Una vez aprendí que todo aquello que te quita la paz interior, no es de Dios y que debemos desprendernos de ello.
Una vez aprendí que el amor es entrega.
Una vez aprendí que el amor es servicio y que vale quien sirve
Una vez aprendí que la generosidad no se mide por el metal en que lo valoras o comparas, sino por la disposición que tienes hacia los demás
Una vez aprendí que en los viejos anida la sabiduría
Una vez aprendí que debemos vivir como si fuera el último día de nuestra vida
Una vez aprendí que el estudio es lo que te hace realmente libre
Además de todas estas cosas y más que han configurado mí existencia, un día aprendí que en los libros está todo o, al menos, casi todo.
Si además de todo lo anterior, caminas con los ojos abiertos por la vida, te das cuenta de que puedes volar como las águilas y abandonar la triste vida del picoteo de la gallina, tan rastrero y oscuro
Y aprendí que quien tiene un amigo, tiene un tesoro
Y tantas y tantas cosas que sigo aprendiendo, como que no todo se puede evaluar por medio del dinero.
Y lo más importante: No estamos aquí para siempre y de nuestro actuar depende que se nos recuerde o se nos olvide, o lo que es peor, que se nos ignore per saecula: Damnatio memorae
También he aprendido que la palabra si queda escrita es mejor, porque conlleva un grado de compromiso y responsabilidad que la hablada elude por principio: Se la lleva el viento.
Y en estas estoy, escribiendo para quien me quiera leer o al menos para descargar mi conciencia de maleza que no deja lugar a las cosas buenas, que alguna me queda.
Si tuviera que evaluar que valoro más en éste momento, además de un buen descanso reparador, lo que más valoro es el silencio.

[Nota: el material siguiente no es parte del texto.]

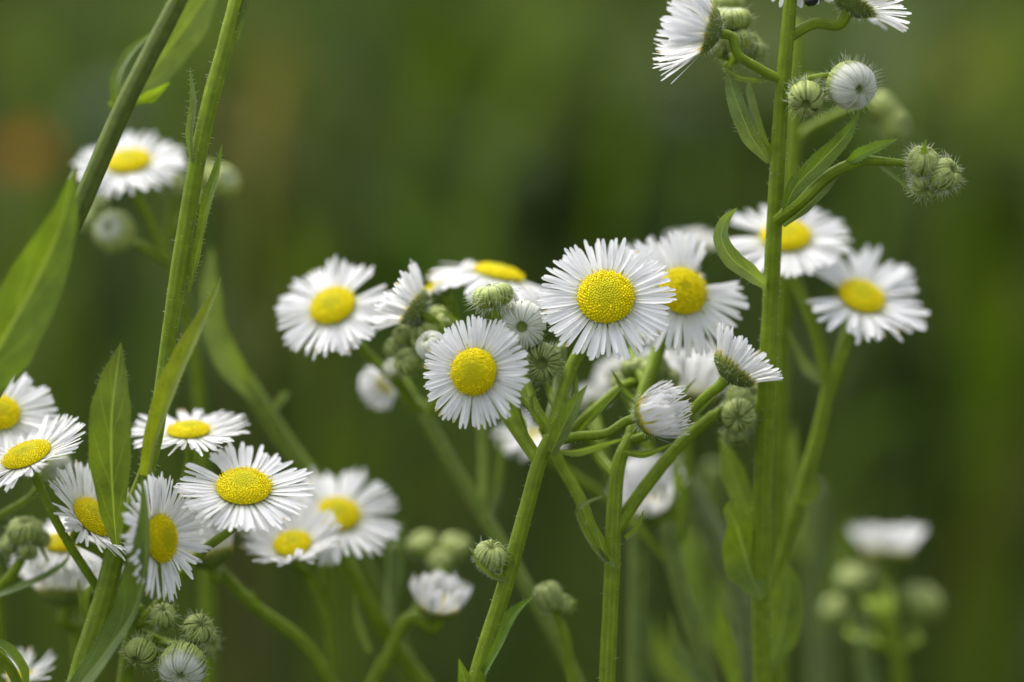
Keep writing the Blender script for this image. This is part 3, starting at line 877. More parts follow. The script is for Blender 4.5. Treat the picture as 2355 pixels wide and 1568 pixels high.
# ------------------------------------------------------------------ plant: second stem right of centre
p = Plant('fleabane', foot(1390, 4, 0.0), 'fleabane with a straight stem right of centre and the daisy overlapped by the largest', 16)
p.stem([(1448, 1005, 5), (1425, 1060, 4), (1412, 1180, 3), (1408, 1300, 3), (1395, 1590, 3)], [13, 16, 18, 18, 18], hairs=1.6, ground=True, hl=8)
p.flower(1568, 670, 8, (0.28, 0.36, 0.89), 156, 58, N=84, lift=4, curl=-12, seed=31, via=[(1448, 1010, 5), (1480, 900, 8), (1515, 800, 11)], r=(16, 15), gap=1, open_=0.8)
p.flower(1488, 668, 18, (-0.10, 0.50, 0.85), 138, 56, N=74, lift=6, curl=-8, seed=32, via=[(1478, 890, 9), (1455, 815, 14)], r=(12, 11), hairs=False)
p.flower(1688, 848, 2, (0.64, 0.74, -0.05), 128, 56, N=82, lift=62, curl=-8, seed=33, via=[(1448, 1020, 5), (1560, 970, 3), (1630, 905, 2)], r=(11, 13), label='daisy seen from the side opening up and right', jit=0.6)
p.bud(1500, 850, 12, (-0.1, 0.8, 0.4), 38, 0.8, via=[(1300, 1005, 8), (1370, 940, 8), (1450, 880, 10)], rb=(13, 9), hairs=80, hl=16, green=(0.14, 0.19, 0.04))
p.bud(1455, 845, 12, (-0.2, 0.8, 0.4), 28, 0.8, via=[(1450, 885, 10)], rb=(8, 8), hairs=60, hl=16, green=(0.16, 0.21, 0.04))
p.bud(1528, 872, 14, (0.3, 0.8, 0.4), 34, 0.85, via=[(1478, 905, 8), (1500, 895, 11)], rb=(8, 8), hairs=80, hl=16, green=(0.16, 0.21, 0.04))
p.bud(1430, 880, 13, (-0.4, 0.6, 0.6), 24, 0.85, via=[(1470, 915, 9)], rb=(7, 7), hairs=60, hl=14, green=(0.18, 0.23, 0.045))
p.leaf([(1470, 930, 6, 6, 6), (1440, 905, 5, 9, 9), (1405, 850, 5, 1, 1)], (0.1, 0.3, 1), 20, col=C_LEAFD)
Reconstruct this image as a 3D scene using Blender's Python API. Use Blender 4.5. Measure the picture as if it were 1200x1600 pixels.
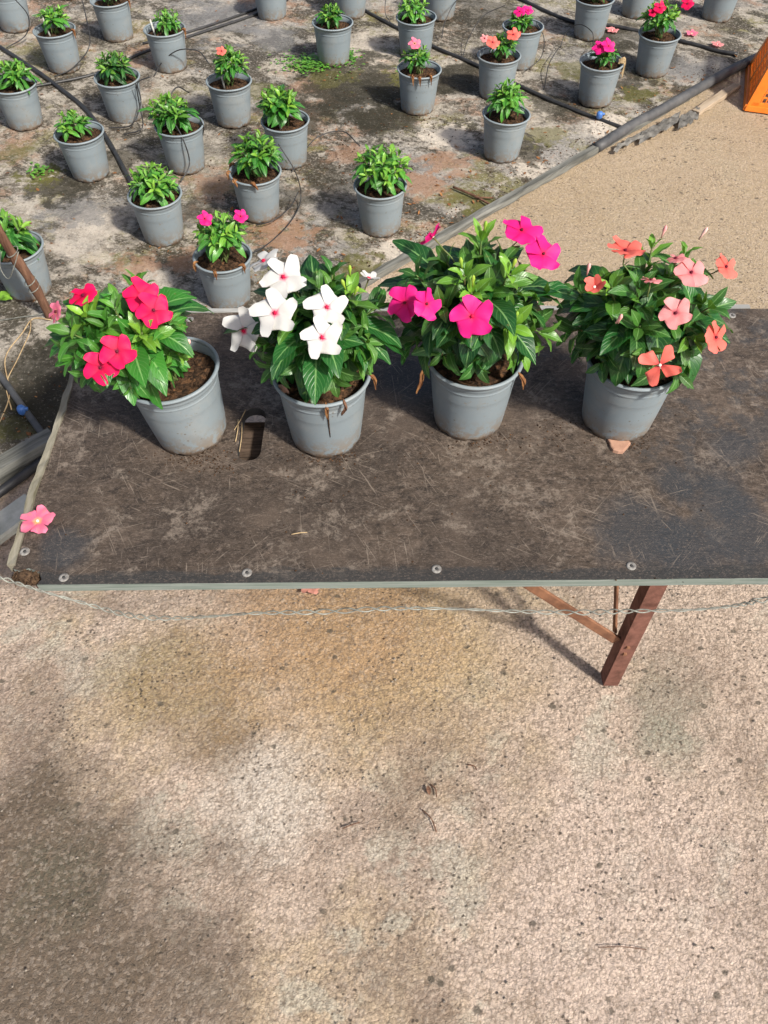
import bpy, math, random
import numpy as np
from mathutils import Vector, Matrix
R = math.radians
sc = bpy.context.scene
for o in list(bpy.data.objects): bpy.data.objects.remove(o)
col = sc.collection

# ---------------- camera ----------------
CAM_H, PITCH, FPX = 1.5, 51.8, 1275.0
cd = bpy.data.cameras.new('camera'); cam = bpy.data.objects.new('camera', cd); col.objects.link(cam)
cam.location = (0, 0, CAM_H); cam.rotation_euler = (R(90-PITCH), 0, 0)
cd.sensor_fit = 'VERTICAL'; cd.sensor_height = 24; cd.lens = FPX/1600*24; cd.clip_start = .02; cd.clip_end = 500
sc.camera = cam
# ---------------- light ----------------
SUN_EL, SUN_AZ = 45.0, 134.0          # azimuth clockwise from +Y
w = bpy.data.worlds.new('World'); sc.world = w; w.use_nodes = True
nt = w.node_tree; bg = nt.nodes['Background']; sky = nt.nodes.new('ShaderNodeTexSky')
sky.sky_type = 'NISHITA'; sky.sun_disc = False; sky.sun_elevation = R(SUN_EL); sky.sun_rotation = R(SUN_AZ)
sky.dust_density = 4; sky.air_density = .8; sky.ozone_density = .6
nt.links.new(sky.outputs[0], bg.inputs[0]); bg.inputs[1].default_value = .1
sl = bpy.data.lights.new('sun', 'SUN'); so = bpy.data.objects.new('sun', sl); col.objects.link(so)
sl.energy = 4.1; sl.angle = R(4.5); sl.color = (1, .95, .87)
sd = Vector((math.sin(R(SUN_AZ))*math.cos(R(SUN_EL)), math.cos(R(SUN_AZ))*math.cos(R(SUN_EL)), math.sin(R(SUN_EL))))
so.rotation_euler = sd.to_track_quat('Z', 'Y').to_euler(); so.location = (2, -2, 4)
sc.view_settings.view_transform = 'Standard'; sc.view_settings.look = 'None'
sc.view_settings.exposure = 0.5; sc.view_settings.gamma = 1

# ---------------- helpers ----------------
CO, SI = math.cos(R(PITCH)), math.sin(R(PITCH))
CAM = Vector((0, 0, CAM_H))
def ray(u, v):
    a = (u-600)/FPX; b = (800-v)/FPX
    return Vector((a, CO+b*SI, b*CO-SI))
def P(u, v, z=0.):
    d = ray(u, v); t = (z-CAM_H)/d.z
    return CAM+d*t
def PY(u, v, y):
    d = ray(u, v); return CAM+d*(y/d.y)
rng = random.Random(7)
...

En él se ama, se acaricia, se hacen donaciones personales que la palabra estropea, se ve más claro, se siente mejor, se vive desde el interior, lugar donde sólo deberían anidar las cosas buenas, pues quien nos hizo nos hizo buenos.

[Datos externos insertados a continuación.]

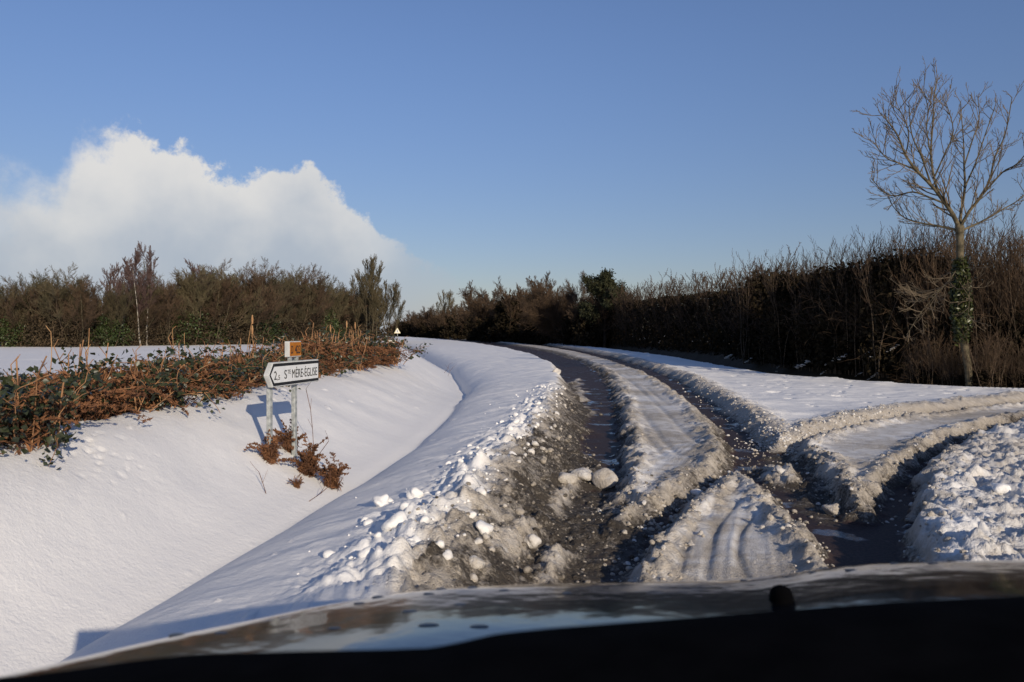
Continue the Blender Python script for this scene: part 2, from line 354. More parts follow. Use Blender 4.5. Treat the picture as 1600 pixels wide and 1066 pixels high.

En el silencio se sueña, se viaja donde nunca podrás estar. El silencio puede llevarte a la plenitud.
En éstas estaba yo junto a mi amigo Elio Galo, buscando el modo de explicarle mis inquietudes, esas que “porque no son de Dios” me intranquilizan llenando mi cabeza de vacíos que a nada me están llevando. Y porque se me nombra con frecuencia la bondad de tener amigos (Joaquín me dice que ahora es posible “tenerlos a miles” en las redes sociales) es por lo que llevo muchos días, más de quince y veinte también, tratando de encontrar el significado de la amistad que nos venden, cuando la que yo conozco es otra muy distinta.
En otra ocasión tal vez aborde el tema de la paternidad que hoy se vende como la posibilidad de tener un animal de compañía al que damos nuestro apellido, poniendo al mismo nivel su vida irracional con la nuestra que se irracionaliza cada vez más, en aras de una progresía capada de sentimientos humanos que nos eleven y nos acerquen a nuestra realidad como seres creados.
Para poder llegar a algo que me tranquilice, volveré a los clásicos. Quiero saber qué es la amistad para ellos, cómo la conciben y como no soy un hombre anclado en el pasado, también miraré qué piensa la moderna ciencia de la amistad porque, como me dijo una niña en una visita que acompañé en Los Bañales recientemente, “las cosas han cambiado desde la antigüedad, pero el hombre sigue siendo el mismo” y estoy seguro que a pesar de los augurios, el hombre siempre estará por encima de la IA pues que el ser humano es capaz de amar, algo que ninguna máquina hará nunca. Para ella la vida es un algoritmo. Para mí es trascendencia.
¿Qué es la amistad? Según Platón, es un lazo entre las almas que persiguen un ideal.
Quiero pensar que el resto de actuaciones se quedan en mero conocimiento entre personas, aspecto este discutible o no, depende de las ganas que se tengan de debatir como si del sexo de los ángeles se tratara.